The timing and type of such amenities will be shaped by the needs of the growing Shelby workforce, Greenheck President Dave Kallstrom said.

The development of campus locations is an intentional strategy to address what we believe people in the future of manufacturing will want to be a part of.

— Greenheck President Dave Kallstrom

Kristin Reese, executive director of the Cleveland County Economic Development Partnership, contacted Underwood after Greenheck first inquired about expanding locally. Underwood helped Greenheck navigate the state incentives process and supported Reese as she led the local effort to win the expansion. “Melanie is a seasoned pro, and we were certainly tied at the hip throughout this entire project,” Reese said.

The expansion hinged significantly on Greenheck being able to buy and renovate the former Schletter building — located near Greenheck’s existing facility inside Foothills Commerce Park — for the first phase. Schletter, a solar panel hardware manufacturer that once employed 120 in Shelby, closed its local plant in 2018.

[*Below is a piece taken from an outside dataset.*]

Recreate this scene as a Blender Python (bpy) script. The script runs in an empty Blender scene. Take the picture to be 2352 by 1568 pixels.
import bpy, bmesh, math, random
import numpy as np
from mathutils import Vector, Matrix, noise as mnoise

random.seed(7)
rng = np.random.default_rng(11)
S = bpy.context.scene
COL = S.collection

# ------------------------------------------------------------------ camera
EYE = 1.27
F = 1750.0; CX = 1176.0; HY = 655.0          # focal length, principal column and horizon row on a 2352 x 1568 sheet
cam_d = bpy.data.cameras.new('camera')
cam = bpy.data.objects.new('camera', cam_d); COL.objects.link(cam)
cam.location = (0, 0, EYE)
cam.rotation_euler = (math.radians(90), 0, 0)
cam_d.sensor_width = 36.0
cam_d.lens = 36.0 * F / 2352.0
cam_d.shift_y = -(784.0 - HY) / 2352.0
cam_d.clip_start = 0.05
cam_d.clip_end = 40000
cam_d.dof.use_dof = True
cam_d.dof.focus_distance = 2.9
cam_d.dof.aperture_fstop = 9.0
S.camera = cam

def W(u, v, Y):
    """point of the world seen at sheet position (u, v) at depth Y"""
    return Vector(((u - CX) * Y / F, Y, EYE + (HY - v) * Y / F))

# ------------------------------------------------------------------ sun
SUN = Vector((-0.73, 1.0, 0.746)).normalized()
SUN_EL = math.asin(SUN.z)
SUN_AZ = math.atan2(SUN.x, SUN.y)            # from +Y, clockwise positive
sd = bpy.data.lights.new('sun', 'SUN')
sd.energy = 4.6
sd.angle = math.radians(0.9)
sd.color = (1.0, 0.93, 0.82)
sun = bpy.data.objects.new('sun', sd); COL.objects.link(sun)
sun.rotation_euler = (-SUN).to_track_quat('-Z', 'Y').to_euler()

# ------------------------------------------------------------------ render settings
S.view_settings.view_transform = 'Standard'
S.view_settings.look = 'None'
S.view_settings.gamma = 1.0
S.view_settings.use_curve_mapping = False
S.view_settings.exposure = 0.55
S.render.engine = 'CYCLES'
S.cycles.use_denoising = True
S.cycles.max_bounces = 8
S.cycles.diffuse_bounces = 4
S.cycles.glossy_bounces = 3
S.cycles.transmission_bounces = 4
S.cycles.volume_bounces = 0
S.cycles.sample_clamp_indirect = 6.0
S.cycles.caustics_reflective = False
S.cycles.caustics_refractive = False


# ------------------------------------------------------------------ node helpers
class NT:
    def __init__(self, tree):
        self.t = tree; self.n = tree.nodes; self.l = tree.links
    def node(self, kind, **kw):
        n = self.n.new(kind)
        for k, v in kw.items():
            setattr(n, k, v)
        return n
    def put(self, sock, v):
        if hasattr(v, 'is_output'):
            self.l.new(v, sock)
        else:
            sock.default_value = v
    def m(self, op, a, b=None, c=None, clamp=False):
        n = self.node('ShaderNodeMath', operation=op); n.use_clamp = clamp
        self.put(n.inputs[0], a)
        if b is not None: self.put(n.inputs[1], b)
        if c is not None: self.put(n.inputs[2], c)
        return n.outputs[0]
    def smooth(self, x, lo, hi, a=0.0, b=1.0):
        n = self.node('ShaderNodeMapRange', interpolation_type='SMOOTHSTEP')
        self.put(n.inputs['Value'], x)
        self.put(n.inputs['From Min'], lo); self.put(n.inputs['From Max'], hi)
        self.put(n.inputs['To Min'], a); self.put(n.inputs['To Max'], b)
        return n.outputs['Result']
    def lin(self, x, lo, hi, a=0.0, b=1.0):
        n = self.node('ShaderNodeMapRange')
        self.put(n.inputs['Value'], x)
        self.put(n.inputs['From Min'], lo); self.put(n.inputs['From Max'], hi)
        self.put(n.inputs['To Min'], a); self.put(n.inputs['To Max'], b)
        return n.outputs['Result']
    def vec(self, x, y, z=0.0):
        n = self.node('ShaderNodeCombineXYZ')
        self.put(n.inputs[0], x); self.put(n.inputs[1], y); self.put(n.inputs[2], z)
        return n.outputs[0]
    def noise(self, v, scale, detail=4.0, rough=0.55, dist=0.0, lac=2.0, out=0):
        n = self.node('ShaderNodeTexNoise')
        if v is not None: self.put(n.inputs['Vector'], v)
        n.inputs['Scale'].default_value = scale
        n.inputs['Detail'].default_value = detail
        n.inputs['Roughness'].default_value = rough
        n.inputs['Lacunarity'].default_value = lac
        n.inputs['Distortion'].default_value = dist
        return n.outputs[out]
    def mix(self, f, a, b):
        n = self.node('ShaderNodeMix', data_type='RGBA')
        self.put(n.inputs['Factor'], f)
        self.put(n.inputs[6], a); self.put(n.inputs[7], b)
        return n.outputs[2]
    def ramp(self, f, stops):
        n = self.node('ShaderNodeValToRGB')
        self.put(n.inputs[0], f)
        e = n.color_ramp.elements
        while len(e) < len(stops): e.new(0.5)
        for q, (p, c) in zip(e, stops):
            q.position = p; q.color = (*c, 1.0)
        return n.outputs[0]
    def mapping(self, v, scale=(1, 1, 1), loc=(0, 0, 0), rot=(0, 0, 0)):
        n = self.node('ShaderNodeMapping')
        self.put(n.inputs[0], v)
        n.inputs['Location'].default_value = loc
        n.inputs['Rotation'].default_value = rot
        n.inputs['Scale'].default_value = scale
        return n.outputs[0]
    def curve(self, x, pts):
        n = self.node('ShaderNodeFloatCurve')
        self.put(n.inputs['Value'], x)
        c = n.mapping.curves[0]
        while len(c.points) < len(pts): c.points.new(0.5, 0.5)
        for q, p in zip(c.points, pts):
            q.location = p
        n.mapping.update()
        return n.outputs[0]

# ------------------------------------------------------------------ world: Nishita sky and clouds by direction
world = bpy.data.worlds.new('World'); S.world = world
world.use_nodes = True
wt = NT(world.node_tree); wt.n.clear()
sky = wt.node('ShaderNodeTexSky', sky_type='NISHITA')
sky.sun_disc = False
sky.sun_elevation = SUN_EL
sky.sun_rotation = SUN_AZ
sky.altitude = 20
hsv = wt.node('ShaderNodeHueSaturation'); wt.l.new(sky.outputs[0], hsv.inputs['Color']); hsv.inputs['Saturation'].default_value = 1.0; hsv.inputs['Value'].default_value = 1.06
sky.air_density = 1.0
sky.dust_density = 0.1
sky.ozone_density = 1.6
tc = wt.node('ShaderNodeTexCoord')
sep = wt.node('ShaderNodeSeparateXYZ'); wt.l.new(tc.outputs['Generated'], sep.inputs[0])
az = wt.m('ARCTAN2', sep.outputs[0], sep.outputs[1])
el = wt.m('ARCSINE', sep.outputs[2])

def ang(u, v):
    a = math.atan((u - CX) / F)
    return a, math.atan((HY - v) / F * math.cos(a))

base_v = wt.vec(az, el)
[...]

Greenheck also needed undeveloped land for future phases of growth. The county and city’s gift of 44 acres in the park was a significant part of local incentives. North Carolina provided a Job Development Investment Grant of up to $3.278 million, as well as a state building reuse grant and community college training funds.

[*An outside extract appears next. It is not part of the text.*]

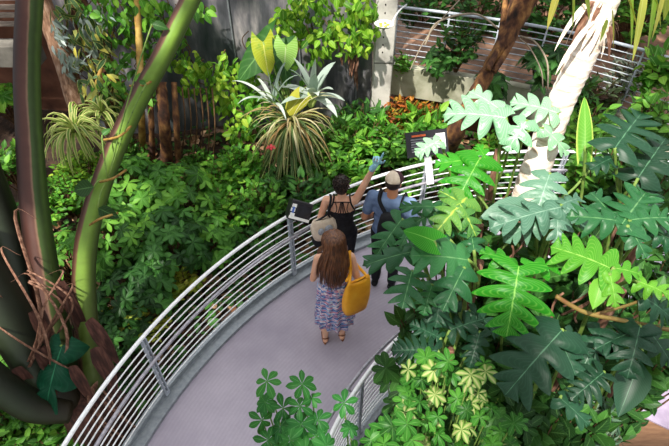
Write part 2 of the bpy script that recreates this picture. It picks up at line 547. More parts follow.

“Having the Schletter building and undeveloped land available in a Class A business park was important,” Reese said. “But Greenheck’s first and top priority was knowing the workforce could sustain such a large expansion.”

“For months our discussions centered around talent and labor availability and defining the commuting patterns in the county and region to reflect the in-migration of workers to Shelby,” Reese said. “We showed Greenheck our workforce development and community college programs. And they were very impressed that Cleveland County had already launched a full-scale talent-attraction campaign.”

The Charlotte’s Backyard NC campaign focuses on attracting younger manufacturing talent to Cleveland County, stressing the county’s affordability, lifestyle and proximity to Charlotte.

Reese wants to see more manufacturers like Greenheck grow in Cleveland County. “Greenheck truly cares about its people and is planning for the future by building that corporate culture that will attract and retain people,” she said. “That signifies so much to us in terms of who they are as a company.”